The program was originally created to incentivize future graduates to work in the public sector within the federal, state or local public service job or 501(c)(3) non-profit job. A lack of fresh talent in these sectors dawned the creation of this program. The process of applying for PSLF and its eligibility requirements has left loan servicers and borrowers confused, the GAO  indicated in its Sept. 2018 report findings on the program. PSLF must be more accessible, with simplified language regarding eligibility that will allow more candidates to apply and ultimately, be approved.

There’s a major disconnect between the DOE and its applicants in terms of what are the program’s requirements. An applicant residential state’s definition of public service OR their loan servicer’s definition of their loan can be different than what DOE defines as public service in the program’s requirements.  Many applicants find the annual certification process daunting and confusing in terms of the frequency of certification, how to certify when you change jobs and what type of repayment plan to choose. Unclear guidelines could limit the number of individuals that choose to participate in the public sector.

The need for more federal employees is imminent as the current administration struggles fill positions across the government. President Trump has filled 381 key posts out of 702, with 182 formally nominated, 131 with no nominee and 12 awaiting nomination. That amounts to a 46 percent vacancy rate across the government which can have negative effect across the different policy-making agencies.

There is already a shortage of individuals who are willing to work in the public sector given that the private sector pays more. The average government policy analyst makes roughly $75,000 a year and a policy analyst in the private sector can make up to $112,000 a year. This earnings difference can incentivize students to join the private sector, especially those looking to pay off their student loans. We, as a nation, need people in public service careers and as  career public servants beginning  to enter retirement, the amount of vacancies will only continue to increase.

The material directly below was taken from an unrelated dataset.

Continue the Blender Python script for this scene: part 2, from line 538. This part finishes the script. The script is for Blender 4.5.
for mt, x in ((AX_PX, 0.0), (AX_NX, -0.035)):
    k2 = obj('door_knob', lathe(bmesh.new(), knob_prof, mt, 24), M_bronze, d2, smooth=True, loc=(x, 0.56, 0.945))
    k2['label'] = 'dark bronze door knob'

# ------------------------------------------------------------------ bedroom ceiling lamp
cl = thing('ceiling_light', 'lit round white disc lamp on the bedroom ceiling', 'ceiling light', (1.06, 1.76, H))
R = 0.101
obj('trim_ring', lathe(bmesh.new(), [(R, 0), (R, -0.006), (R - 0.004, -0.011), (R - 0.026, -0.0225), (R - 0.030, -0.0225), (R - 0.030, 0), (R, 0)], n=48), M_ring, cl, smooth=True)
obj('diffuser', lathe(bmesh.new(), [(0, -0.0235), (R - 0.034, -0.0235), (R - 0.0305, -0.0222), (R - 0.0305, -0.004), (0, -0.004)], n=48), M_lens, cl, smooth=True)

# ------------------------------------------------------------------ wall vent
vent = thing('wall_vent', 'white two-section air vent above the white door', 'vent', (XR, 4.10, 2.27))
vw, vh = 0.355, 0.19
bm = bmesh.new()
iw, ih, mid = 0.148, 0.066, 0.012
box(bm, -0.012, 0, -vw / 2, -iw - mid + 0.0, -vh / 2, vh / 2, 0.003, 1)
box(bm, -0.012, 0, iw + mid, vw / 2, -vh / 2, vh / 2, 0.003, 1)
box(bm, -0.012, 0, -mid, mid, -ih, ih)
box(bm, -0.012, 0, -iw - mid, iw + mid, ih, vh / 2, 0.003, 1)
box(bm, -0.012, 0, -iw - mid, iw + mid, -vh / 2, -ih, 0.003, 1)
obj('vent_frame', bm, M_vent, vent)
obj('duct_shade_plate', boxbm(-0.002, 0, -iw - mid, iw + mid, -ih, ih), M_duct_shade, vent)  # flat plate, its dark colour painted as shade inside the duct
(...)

Here are four quick tips for students looking to get their loans forgiven for their public service:

  1. Ensure your job fits the requirements of the program within the public service definition.
  2. Fill out a certification form.
  3. Enroll in an income-driven repayment program.
  4. Consolidate your student loans and/or refinance your private loans

If we don’t make it easier for individuals to apply so they can meet the eligibility requirements, we could disincentivize individuals to work in public service jobs – amounting to a $6.5 million lifetime earnings loss per individual in the public sector.

As GAO stated, the instructions need to be clearer for the borrower and the loan servicers so that when the application makes it to the DOE reviewers, it is approved. This allows students giving back in public service to have their student debt forgiven.